▶ Records:
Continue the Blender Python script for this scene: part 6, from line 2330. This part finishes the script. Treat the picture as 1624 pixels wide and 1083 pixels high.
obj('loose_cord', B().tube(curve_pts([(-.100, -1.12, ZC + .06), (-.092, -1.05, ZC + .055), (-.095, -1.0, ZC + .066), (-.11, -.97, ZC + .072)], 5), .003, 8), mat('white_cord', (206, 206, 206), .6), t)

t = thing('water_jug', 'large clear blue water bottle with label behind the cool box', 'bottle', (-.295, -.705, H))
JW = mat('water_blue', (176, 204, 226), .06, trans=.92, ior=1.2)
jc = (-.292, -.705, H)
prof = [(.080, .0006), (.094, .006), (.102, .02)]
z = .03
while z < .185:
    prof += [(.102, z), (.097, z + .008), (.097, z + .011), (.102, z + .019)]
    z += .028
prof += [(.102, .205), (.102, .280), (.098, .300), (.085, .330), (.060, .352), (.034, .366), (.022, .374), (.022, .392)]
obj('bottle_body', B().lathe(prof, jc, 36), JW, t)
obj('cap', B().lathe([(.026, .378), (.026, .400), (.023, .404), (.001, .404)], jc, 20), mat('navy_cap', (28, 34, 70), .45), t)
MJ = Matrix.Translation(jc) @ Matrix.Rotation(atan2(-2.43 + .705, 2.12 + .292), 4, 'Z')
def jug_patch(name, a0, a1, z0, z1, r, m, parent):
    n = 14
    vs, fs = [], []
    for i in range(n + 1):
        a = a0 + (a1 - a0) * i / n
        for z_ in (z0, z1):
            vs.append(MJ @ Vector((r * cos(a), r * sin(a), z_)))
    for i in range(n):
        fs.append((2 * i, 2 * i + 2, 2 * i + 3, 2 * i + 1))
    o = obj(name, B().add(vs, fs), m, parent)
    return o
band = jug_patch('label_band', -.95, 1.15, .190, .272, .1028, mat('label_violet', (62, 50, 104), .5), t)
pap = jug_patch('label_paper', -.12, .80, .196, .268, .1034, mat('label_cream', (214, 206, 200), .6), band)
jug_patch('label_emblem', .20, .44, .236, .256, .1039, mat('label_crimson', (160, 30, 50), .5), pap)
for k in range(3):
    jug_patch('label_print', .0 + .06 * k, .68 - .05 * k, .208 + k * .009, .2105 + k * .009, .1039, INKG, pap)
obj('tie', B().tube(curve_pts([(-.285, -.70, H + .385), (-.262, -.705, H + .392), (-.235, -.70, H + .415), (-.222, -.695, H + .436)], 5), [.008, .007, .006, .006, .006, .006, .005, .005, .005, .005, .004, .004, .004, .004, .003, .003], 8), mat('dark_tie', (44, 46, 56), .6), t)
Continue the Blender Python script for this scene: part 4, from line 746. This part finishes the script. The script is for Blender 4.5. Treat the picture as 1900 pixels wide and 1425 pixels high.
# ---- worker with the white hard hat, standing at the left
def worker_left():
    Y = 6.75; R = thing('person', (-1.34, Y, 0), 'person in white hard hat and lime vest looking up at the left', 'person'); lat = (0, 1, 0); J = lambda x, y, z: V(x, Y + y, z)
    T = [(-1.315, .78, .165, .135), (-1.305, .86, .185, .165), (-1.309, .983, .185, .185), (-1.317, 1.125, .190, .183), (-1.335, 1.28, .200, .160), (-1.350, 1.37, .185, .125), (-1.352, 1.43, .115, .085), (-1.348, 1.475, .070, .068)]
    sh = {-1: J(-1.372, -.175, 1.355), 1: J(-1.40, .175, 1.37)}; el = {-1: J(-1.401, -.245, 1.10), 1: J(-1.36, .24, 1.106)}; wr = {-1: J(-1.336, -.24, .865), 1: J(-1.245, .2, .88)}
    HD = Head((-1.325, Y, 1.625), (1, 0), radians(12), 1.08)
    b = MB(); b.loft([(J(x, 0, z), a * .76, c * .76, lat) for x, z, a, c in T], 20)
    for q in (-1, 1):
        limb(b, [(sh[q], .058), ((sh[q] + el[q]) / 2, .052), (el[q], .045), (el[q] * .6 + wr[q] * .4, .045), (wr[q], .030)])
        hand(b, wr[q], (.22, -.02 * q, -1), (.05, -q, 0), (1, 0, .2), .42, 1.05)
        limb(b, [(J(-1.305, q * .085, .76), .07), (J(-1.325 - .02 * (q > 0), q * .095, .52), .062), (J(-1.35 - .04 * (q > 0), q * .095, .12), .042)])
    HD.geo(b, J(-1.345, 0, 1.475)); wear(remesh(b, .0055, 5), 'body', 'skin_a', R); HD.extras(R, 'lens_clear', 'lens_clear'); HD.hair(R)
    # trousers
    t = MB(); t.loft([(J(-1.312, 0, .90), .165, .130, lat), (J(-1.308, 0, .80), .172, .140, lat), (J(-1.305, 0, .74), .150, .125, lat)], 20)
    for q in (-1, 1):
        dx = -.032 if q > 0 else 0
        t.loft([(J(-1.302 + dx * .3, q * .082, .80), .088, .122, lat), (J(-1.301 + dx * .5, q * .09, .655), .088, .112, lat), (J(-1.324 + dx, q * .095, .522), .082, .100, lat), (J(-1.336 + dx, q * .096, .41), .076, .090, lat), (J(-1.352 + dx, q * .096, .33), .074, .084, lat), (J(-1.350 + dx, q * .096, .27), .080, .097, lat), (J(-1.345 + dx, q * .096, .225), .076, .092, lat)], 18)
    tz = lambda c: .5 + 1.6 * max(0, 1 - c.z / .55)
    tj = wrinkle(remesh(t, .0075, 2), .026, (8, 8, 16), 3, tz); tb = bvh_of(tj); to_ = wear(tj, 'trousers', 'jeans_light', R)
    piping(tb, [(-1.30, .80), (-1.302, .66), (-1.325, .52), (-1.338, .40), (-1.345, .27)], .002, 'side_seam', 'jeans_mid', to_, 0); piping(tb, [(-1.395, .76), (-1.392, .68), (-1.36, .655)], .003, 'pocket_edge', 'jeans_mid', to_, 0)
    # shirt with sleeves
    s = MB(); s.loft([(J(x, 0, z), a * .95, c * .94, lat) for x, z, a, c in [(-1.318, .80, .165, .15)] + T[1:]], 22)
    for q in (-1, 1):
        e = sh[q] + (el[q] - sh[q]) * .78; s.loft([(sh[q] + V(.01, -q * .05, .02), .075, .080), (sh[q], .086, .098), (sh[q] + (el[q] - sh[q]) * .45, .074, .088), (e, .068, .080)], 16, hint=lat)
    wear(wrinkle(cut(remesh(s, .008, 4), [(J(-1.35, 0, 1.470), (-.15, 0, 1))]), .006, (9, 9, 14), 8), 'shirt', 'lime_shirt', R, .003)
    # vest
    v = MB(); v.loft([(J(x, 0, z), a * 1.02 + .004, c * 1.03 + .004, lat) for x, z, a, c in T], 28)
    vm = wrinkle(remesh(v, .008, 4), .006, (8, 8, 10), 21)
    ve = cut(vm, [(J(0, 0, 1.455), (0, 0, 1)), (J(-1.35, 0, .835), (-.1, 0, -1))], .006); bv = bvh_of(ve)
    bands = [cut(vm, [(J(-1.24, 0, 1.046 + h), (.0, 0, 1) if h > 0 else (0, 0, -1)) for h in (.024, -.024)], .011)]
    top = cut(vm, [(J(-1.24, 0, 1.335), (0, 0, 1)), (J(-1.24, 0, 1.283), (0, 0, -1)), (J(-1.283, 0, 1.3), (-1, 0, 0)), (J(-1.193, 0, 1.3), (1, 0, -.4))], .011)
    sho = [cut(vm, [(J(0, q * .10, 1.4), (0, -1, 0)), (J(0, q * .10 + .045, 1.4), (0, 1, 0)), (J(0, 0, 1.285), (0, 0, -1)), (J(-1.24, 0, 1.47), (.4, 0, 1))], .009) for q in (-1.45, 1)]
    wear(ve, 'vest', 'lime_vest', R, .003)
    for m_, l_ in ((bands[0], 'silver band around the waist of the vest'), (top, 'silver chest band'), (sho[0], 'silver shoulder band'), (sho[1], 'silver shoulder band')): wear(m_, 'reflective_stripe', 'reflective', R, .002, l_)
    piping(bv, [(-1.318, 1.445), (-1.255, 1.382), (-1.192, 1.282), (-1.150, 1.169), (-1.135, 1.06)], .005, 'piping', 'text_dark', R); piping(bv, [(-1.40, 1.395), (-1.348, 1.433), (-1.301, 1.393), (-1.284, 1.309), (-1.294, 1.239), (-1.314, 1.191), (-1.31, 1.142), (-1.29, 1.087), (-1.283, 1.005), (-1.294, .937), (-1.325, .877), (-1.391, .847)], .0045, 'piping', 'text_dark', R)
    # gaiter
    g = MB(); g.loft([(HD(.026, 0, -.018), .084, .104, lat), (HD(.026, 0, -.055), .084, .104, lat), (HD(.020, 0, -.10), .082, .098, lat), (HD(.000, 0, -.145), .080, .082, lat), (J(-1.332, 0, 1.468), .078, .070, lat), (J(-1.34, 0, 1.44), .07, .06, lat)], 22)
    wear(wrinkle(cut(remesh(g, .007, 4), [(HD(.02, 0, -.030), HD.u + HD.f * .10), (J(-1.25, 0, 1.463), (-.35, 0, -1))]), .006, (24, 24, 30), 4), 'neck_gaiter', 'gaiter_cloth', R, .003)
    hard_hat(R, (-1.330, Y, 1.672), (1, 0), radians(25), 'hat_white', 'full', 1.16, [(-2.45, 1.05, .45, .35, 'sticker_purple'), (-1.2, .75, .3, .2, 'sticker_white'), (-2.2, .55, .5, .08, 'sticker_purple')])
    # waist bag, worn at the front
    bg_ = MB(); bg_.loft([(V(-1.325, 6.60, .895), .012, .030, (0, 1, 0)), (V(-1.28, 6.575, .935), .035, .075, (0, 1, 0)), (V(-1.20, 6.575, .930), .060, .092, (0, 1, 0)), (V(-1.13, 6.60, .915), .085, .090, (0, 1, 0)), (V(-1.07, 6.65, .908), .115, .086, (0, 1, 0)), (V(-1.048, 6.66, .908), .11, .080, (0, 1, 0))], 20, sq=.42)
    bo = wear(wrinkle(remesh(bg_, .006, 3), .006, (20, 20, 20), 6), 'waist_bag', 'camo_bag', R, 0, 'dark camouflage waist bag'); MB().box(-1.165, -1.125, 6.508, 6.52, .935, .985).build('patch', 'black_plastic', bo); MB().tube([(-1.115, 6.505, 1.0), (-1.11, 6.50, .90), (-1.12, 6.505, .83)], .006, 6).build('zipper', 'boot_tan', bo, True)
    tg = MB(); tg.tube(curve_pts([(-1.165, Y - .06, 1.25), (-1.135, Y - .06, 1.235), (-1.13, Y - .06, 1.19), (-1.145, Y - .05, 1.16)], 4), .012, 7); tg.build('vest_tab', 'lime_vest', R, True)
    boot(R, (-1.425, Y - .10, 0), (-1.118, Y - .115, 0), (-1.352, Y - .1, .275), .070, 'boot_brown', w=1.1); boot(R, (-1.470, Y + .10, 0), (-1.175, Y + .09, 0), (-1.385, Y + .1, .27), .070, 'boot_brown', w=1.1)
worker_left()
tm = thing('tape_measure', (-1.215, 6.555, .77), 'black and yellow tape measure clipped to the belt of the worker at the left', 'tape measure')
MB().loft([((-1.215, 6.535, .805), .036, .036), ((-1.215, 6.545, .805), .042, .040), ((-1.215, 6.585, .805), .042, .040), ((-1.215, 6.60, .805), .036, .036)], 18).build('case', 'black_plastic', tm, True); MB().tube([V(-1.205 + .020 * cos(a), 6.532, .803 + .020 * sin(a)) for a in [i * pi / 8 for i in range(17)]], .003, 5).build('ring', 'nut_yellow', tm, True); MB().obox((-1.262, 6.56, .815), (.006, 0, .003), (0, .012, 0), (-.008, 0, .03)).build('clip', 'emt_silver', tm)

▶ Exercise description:
Gather up every line in the data above that contains the word "picture", copying each one.

▶ Full answer:
Continue the Blender Python script for this scene: part 6, from line 2330. This part finishes the script. Treat the picture as 1624 pixels wide and 1083 pixels high.
Continue the Blender Python script for this scene: part 4, from line 746. This part finishes the script. The script is for Blender 4.5. Treat the picture as 1900 pixels wide and 1425 pixels high.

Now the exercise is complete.